Tech enthusiasts were already anticipating that Apple would eventually bring the iPhone's touchscreen interface to the iPod and to an Apple tablet (there were already rumors). Of course, Apple did both -- the iPod Touch and the iPad -- and they turned into wildly popular products. Some even suggested that Apple would turn Macs into touchscreen devices. That never happened, but with oversized trackpads, Mac OS X 10.7 "Lion," and a full array of new touch gestures, Apple has taken some baby steps toward bringing multitouch to the traditional computer.

It may be difficult to believe today, but at the time of D5 it was generally expected that Microsoft would take the Surface and run with it to build a line of multitouch products to revolutionize desktop computing. It looked like the two big computing giants who had done battle at the birth of the PC were about to go head-to-head again to take the PC to whole new level

For Microsoft's part, while the tech world was jazzed about the Surface, the excitement wasn't about the Surface itself, but the fact that Microsoft was working to embed computers into natural surfaces so that the future of the PC might soon break out of the model of dedicated machines sitting on top of a traditional desk.

"The view is that every horizontal and vertical surface will have a projector," said Gates at D5. "Your desk can be a surface that you can sit and manipulate things." In other words, the desk itself would become the computer instead of the computer sitting on top of it.

Unfortunately, that vision turned out to be too abstract and expensive to implement. The Surface itself barely trickled its way into the market, mostly in a few casinos in Las Vegas (until the recent news about broader availability). Microsoft never translated the Surface's technology to its core product lines. The company's one big multitouch project turned out to be the HP TouchSmart line of touchscreen appliances, which no one ever really figured out what to do with.

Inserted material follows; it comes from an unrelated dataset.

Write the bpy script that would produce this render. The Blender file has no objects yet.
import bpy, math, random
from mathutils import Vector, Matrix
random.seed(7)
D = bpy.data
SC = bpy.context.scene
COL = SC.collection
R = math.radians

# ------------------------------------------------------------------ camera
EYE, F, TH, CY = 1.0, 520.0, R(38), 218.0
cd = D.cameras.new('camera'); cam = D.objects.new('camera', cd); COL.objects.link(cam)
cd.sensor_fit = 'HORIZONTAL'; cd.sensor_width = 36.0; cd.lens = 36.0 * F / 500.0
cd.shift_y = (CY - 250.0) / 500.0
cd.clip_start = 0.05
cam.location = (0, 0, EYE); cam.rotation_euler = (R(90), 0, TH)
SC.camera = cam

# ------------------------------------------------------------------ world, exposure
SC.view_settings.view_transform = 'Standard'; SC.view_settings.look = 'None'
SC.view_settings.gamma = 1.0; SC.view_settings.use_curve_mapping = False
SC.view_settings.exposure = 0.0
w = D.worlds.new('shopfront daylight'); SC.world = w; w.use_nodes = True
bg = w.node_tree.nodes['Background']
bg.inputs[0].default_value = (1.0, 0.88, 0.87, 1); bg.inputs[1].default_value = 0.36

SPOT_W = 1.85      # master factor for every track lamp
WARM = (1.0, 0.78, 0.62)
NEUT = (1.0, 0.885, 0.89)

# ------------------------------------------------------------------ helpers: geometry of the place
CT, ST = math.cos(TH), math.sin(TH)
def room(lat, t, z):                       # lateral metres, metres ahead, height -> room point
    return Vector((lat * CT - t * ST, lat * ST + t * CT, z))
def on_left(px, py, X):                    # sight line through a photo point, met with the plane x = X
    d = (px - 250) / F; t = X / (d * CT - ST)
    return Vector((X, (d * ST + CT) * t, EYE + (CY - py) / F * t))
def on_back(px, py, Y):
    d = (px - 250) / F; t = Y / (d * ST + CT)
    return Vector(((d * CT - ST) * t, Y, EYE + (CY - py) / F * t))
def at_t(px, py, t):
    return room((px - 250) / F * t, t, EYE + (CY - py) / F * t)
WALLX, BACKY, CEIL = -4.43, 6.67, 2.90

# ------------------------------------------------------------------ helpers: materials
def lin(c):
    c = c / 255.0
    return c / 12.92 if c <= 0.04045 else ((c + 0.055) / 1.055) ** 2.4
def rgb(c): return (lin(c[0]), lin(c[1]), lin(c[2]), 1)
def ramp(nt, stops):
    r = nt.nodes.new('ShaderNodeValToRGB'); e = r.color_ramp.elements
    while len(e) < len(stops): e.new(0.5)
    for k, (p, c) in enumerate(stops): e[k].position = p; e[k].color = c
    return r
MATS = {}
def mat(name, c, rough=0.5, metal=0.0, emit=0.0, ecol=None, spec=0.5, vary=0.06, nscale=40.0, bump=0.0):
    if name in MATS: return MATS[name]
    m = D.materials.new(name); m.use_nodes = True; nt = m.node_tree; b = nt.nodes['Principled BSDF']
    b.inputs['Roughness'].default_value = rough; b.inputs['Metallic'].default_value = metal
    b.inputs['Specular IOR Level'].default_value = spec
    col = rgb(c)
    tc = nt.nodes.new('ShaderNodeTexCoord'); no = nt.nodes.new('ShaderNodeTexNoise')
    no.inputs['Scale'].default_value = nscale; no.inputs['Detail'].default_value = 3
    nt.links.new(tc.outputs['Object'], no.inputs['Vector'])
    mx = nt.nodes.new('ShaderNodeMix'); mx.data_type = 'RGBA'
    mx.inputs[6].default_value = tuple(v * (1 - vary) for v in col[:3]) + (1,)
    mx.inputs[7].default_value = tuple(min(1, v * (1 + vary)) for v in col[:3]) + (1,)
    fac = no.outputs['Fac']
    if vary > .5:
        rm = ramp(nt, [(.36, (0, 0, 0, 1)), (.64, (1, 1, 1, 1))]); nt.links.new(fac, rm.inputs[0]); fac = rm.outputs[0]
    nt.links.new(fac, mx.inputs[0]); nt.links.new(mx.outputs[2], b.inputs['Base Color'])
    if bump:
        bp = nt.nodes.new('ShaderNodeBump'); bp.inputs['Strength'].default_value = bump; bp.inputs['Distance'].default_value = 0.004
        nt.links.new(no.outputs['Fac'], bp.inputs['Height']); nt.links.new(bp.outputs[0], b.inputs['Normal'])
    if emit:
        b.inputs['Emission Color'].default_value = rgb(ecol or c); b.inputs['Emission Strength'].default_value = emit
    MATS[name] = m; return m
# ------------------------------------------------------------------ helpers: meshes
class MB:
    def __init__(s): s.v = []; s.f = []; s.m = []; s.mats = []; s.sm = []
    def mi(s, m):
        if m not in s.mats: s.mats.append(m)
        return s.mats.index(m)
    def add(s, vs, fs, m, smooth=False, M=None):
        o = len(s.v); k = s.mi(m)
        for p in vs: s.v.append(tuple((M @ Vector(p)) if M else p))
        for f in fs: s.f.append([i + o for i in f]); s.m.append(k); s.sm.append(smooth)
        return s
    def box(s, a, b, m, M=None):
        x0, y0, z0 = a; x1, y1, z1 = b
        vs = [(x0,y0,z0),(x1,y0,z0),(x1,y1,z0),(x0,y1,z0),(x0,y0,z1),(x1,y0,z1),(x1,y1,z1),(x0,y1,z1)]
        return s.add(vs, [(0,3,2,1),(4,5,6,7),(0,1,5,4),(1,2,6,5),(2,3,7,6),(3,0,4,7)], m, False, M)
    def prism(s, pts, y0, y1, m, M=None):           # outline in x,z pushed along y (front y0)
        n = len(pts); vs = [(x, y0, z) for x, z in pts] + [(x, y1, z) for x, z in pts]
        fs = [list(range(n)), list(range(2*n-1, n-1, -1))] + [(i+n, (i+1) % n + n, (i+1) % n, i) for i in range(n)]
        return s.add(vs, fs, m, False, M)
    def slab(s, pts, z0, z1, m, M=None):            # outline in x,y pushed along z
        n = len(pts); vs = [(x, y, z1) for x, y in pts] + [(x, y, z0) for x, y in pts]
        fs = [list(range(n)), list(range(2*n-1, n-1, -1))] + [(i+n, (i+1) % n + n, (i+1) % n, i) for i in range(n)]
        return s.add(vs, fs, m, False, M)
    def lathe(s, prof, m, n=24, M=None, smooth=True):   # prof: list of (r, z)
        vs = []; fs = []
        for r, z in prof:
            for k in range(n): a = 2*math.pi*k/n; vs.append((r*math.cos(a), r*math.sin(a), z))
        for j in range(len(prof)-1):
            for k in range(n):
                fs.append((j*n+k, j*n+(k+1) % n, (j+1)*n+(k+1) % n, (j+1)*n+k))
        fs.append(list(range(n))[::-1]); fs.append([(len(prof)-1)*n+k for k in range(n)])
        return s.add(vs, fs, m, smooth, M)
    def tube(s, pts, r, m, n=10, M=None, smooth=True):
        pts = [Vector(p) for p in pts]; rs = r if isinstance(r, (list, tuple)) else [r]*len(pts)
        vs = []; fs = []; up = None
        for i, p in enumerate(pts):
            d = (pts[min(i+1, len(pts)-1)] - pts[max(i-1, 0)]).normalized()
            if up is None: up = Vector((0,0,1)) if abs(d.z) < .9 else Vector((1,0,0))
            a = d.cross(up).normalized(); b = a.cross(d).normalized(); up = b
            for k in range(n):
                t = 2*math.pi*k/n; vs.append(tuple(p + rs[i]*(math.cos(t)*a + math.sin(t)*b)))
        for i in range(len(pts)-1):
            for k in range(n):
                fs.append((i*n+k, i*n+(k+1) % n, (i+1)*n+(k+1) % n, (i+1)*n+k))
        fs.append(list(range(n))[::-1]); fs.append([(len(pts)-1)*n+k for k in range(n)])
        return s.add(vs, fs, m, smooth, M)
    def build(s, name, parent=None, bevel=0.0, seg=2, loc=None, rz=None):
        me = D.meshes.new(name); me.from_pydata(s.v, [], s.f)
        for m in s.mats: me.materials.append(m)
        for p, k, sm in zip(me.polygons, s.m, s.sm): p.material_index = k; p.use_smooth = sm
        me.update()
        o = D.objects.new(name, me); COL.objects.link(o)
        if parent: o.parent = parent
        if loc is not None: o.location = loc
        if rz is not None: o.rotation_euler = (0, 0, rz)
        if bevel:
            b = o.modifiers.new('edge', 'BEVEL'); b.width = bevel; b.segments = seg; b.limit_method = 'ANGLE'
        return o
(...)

Microsoft would later bring multitouch devices like the Zune and Windows Phone 7 to market, but these were essentially "me too" products that followed in the footsteps of Apple's devices. Microsoft completely missed its big opportunity to take the PC market by storm with multitouch.

In the meantime, Apple has sold over 250 million iOS devices -- iPhone, iPod Touch, and iPad -- and overtaken Microsoft as the world's most valuable technology company.

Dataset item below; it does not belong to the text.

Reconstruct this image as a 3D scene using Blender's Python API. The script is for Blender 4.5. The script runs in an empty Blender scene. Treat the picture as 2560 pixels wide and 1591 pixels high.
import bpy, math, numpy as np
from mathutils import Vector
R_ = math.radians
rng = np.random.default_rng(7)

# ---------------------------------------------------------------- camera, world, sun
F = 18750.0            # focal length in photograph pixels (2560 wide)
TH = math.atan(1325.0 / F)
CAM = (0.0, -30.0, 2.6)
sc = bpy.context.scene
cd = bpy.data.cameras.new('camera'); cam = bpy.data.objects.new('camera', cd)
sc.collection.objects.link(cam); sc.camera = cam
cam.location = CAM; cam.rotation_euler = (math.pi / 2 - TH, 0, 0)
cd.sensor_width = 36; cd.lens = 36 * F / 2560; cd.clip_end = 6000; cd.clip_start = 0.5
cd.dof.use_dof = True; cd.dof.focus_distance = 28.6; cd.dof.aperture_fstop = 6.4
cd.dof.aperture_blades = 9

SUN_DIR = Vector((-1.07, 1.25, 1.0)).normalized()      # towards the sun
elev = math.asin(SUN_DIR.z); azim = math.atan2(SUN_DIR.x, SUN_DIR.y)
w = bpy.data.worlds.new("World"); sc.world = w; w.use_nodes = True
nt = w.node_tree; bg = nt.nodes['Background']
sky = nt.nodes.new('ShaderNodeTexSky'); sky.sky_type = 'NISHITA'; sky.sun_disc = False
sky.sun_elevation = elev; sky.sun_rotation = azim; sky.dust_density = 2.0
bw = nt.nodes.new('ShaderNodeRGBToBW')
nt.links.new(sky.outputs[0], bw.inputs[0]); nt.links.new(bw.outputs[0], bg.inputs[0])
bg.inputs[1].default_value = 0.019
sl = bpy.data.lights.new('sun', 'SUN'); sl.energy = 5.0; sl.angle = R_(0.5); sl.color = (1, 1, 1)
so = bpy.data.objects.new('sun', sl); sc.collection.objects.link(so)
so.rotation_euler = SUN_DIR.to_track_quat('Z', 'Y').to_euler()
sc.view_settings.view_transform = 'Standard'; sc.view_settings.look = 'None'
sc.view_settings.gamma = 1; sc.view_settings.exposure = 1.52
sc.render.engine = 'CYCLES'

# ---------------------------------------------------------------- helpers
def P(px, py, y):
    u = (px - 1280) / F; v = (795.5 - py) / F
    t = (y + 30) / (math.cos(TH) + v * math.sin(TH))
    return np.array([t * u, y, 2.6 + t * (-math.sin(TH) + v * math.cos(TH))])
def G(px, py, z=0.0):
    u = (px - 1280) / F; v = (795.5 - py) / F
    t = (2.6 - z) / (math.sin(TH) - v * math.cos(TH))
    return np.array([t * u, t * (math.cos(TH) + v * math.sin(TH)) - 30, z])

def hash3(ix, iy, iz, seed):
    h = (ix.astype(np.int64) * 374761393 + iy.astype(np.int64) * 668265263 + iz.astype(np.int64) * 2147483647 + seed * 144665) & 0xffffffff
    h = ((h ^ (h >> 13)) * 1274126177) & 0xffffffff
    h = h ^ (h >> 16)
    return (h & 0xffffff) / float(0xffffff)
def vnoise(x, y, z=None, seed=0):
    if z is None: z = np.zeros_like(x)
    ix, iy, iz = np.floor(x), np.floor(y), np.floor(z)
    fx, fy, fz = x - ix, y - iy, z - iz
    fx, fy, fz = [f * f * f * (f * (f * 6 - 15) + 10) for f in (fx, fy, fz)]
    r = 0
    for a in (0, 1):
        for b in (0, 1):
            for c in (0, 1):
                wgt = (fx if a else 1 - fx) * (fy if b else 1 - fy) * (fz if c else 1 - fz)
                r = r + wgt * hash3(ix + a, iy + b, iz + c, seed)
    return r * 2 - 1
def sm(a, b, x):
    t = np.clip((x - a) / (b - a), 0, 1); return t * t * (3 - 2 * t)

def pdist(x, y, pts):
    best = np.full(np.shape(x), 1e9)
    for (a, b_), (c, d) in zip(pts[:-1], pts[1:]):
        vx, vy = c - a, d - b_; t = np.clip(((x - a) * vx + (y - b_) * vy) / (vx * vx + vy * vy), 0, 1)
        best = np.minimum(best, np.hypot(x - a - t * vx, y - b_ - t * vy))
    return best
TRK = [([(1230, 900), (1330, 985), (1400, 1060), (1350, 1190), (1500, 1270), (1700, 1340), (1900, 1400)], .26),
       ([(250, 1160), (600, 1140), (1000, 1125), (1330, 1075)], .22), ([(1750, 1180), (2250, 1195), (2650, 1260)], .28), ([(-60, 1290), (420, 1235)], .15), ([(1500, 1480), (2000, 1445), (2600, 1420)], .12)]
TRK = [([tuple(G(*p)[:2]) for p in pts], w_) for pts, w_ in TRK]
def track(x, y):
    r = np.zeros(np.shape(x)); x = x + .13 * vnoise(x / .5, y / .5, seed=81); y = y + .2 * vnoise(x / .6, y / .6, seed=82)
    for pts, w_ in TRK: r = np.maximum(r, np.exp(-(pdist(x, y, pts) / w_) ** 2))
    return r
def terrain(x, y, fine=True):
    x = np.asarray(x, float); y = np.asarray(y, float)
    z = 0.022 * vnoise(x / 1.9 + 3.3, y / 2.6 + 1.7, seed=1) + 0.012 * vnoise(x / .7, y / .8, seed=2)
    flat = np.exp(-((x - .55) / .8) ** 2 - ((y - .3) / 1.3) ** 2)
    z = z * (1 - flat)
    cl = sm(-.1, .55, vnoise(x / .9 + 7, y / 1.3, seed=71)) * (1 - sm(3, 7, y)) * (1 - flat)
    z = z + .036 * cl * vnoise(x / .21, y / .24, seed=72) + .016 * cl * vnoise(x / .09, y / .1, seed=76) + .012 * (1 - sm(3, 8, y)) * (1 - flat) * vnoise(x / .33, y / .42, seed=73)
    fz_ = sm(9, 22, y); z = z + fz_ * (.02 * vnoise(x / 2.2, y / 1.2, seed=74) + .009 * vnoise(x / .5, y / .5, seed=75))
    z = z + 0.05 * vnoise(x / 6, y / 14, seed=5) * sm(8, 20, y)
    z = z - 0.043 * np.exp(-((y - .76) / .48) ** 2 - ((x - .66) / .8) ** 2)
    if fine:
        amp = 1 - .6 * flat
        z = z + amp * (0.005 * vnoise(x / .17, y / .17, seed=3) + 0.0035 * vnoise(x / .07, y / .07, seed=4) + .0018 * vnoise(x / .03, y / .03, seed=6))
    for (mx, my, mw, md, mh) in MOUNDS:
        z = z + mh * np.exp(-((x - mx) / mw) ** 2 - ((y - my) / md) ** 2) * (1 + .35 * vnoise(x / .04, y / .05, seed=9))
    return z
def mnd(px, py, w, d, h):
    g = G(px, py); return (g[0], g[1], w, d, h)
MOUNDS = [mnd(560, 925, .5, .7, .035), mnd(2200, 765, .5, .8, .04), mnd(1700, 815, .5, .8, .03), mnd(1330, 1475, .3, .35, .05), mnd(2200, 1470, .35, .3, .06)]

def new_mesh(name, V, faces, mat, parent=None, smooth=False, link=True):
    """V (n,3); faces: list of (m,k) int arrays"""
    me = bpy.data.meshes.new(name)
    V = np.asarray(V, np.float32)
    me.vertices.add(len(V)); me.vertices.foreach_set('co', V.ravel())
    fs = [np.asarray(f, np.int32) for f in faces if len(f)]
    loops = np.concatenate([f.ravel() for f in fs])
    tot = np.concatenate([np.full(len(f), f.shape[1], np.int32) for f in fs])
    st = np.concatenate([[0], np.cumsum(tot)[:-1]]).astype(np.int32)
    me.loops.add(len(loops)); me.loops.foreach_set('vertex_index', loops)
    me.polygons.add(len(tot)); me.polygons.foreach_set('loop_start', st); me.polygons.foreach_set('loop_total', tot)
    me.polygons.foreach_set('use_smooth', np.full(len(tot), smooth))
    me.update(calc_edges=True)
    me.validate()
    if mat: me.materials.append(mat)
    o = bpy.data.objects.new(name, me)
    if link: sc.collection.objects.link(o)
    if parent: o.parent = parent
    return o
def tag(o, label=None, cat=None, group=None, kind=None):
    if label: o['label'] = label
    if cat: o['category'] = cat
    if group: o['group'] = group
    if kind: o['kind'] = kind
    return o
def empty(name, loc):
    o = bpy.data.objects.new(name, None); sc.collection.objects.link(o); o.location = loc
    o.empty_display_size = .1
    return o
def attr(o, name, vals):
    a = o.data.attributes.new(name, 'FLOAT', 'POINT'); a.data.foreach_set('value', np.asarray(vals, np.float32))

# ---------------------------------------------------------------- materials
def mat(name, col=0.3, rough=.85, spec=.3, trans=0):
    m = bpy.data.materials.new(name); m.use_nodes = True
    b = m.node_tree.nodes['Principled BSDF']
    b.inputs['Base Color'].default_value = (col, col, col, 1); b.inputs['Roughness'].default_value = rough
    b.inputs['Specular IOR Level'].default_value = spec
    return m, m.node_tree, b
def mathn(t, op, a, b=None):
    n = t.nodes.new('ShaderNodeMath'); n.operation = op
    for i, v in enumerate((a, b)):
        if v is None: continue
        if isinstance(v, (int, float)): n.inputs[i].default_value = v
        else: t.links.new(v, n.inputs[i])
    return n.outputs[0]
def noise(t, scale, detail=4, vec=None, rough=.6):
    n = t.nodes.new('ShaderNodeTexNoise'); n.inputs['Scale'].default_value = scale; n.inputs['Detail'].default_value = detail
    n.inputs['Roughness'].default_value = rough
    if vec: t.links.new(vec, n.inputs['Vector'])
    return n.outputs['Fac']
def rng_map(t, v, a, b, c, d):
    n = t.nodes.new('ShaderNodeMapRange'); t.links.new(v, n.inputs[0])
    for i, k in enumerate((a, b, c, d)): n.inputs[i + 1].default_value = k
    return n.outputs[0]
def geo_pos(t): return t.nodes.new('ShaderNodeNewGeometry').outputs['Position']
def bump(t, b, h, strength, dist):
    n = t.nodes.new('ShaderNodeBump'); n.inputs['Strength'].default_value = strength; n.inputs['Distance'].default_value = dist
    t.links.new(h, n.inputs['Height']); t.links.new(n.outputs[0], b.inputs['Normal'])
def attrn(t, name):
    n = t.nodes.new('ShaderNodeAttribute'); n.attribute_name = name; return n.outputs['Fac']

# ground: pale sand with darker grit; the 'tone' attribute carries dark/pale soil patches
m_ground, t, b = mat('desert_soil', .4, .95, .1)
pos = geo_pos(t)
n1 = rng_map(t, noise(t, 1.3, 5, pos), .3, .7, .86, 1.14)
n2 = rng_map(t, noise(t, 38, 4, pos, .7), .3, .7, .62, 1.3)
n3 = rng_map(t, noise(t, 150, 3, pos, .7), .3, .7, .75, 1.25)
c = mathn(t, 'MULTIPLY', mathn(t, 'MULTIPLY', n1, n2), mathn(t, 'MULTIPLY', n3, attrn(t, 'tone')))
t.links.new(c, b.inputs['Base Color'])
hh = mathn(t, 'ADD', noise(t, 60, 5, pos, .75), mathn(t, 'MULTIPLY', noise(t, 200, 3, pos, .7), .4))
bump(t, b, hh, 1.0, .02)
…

Although the divergence between Apple and Microsoft began at D5 in June 2007, when both companies had a promising multitouch future, it took years for the events to play themselves out. It wasn't until three years later on May 26, 2010 when Apple ($222 billion) passed Microsoft ($219 billion) in market value (a.k.a. market capitalization) that the tech world did a double-take and realized that Apple's decade-long comeback was no fluke. It had turned the tables on its old nemesis.

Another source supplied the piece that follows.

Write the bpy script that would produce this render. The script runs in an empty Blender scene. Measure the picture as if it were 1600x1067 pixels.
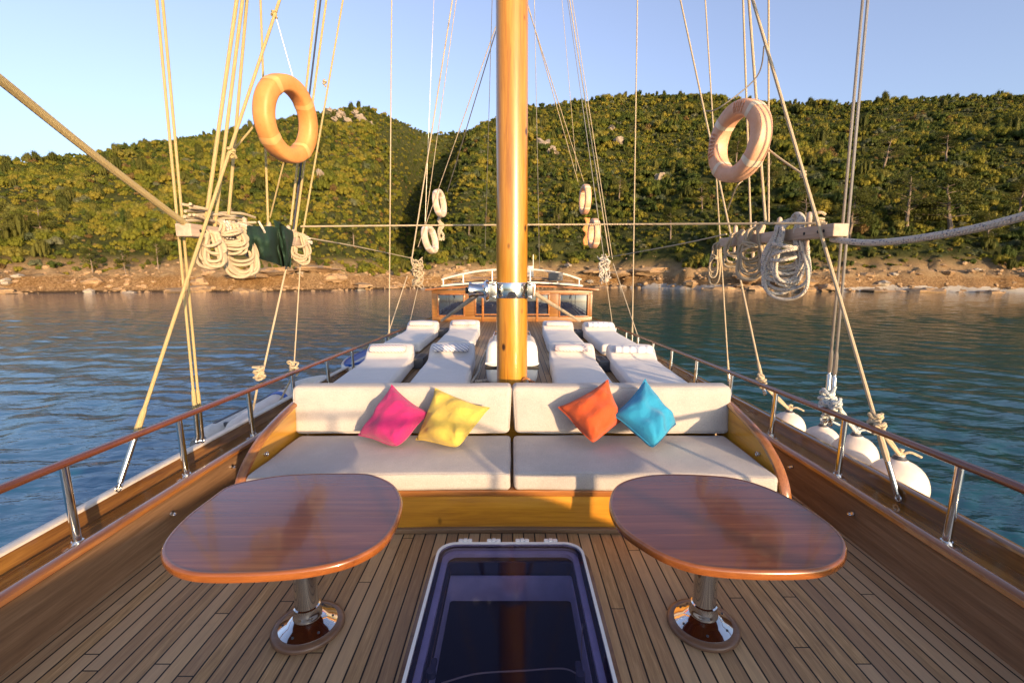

To put this in perspective, when Gates and Jobs shared the stage at D5, Microsoft was worth about $300 billion and Apple was worth about $100. As I write this article (November 21, 2011), Microsoft is valued at $210 billion and Apple is worth $343 billion. Take a look at the chart below, which shows the market value of Microsoft and Apple, from June 2007 to September 2011. (I recorded the market cap in three-month increments based on the stock price on the first day of the month.)

Some of you will say that the stock market is not necessarily a fair indicator of the value of the two companies. After all, the stock market is a future indicator. It is totally based on how the public feels about the future of a company. Fair enough, then let's look at the quarterly revenue of the two companies.

What we find is a similar story. In June 2007, Microsoft was making about $14 billion per quarter while Apple was making $5 billion per quarter. In Q3 2010 -- the quarter after Apple passed Microsoft in market cap -- Apple also passed Microsoft in quarterly revenue with $20 billion for the quarter compared to Microsoft's $16 billion. The disparity has only increased since then. In the most recent quarter, Q3 2011, Microsoft made $17 billion and Apple made $28 billion. In the chart below I've compiled quarterly revenue for the two companies for every quarter since Q2 2007 when Jobs and Gates did their thing at D5.

All that said and even with tablets eating away at the PC business, I don't think things are totally hopeless for Microsoft in terms of innovating in multitouch. Its vision of touch-based surfaces was simply an idea that was ahead of its time, and there's evidence that there are still people inside Microsoft thinking about and working on this stuff.

But, the company still desperately needs a product leader. My ZDNet colleague Ed Bott and others seem to think Windows chief Steve Sinofsky is that guy, but I'm not convinced yet that Sinofsky is a breakthrough innovator. I haven't seen anything in Windows 8 that makes me think it will change the way people use computers for the better. I still think Microsoft's biggest opportunity is to grab leadership in PC-smartphone convergence, even though I doubt the company will have the courage to do it since it would mean potentially cannibalizing some short-term Windows sales. But, if Microsoft doesn't make that kind of bold move, it certainly won't be in the same league as Apple again, at least not any time soon.